Les procédés et les rites de l’envoûtement variaient avec les pays, ainsi que je l’ai dit tout à l’heure. Un historien arabe du xive siècle, Ibn-Kadoun, décrit ainsi, de visu, la confection du sortilège, tel qu’il se pratiquait en pays musulman :

« Nous avons vu de nos propres yeux un de ces individus fabriquer l’image d’une personne qu’il voulait ensorceler. Ces images se composent de choses dont les qualités ont un certain rapport avec les intentions et les projets de l’opérateur et qui représentent symboliquement, et dans le but d’unir et de désunir, les noms et les qualités de celui qui doit être sa victime. Le magicien prononce ensuite quelques paroles sur l’image qu’il vient de poser devant lui et qui offre la représentation réelle ou symbolique de la personne qu’il veut ensorceler ; puis, il souffle et lance hors de sa bouche une portion de salive et fait vibrer en même temps les organes qui servent à énoncer les lettres de cette formule malfaisante ; alors, il tend au-dessus de cette image symbolique une corde apprêtée pour cet objet et y met un nœud pour signifier qu’il agit avec résolution et persistance, qu’il fait un pacte avec le démon qui était son associé dans l’opération au moment où il crachait, et pour montrer qu’il agit avec l’intention bien arrêtée de consolider le charme. À ces procédés et à ces paroles malfaisantes est attaché un mauvais esprit qui, enveloppé de salive, sort de la bouche de l’opérateur. Plusieurs mauvais esprits en descendent alors, et le résultat en est que le magicien fait tomber sur sa victime le mal qu’il lui souhaite[1]. »

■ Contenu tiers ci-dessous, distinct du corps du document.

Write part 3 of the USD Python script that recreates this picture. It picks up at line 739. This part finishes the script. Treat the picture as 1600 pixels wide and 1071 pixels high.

Dans les pays chrétiens, comme on l’a vu dans les exemples cités, l’envoûtement se complique le plus souvent de rites religieux qui sont une parodie sacrilège des cérémonies et des sacrements de l’Église. La profanation et le sacrilège donnent à l’envoûtement plus de force et d’efficacité ; à défaut de baptême ou des autres sacrements conférés à l’image, il faut tout au moins inscrire sur la poitrine de la figurine le nom des anges de la cabale. Un prêtre du diocèse de Clermont, nommé Pépin, accusé en 1347 d’avoir voulu envoûter l’évêque de Mende à l’aide d’une figure de cire, avoua, entre autres choses, qu’il avait fabriqué son image le vendredi, et qu’il avait inscrit sur sa poitrine le nom de l’ange de ce jour, Anhoël, en même temps que six autres noms d’anges. Ce même prêtre déclara, en outre, qu’il s’était servi, pour

  1. Citation extraite de l’Envoûtement, par le colonel de Rochas.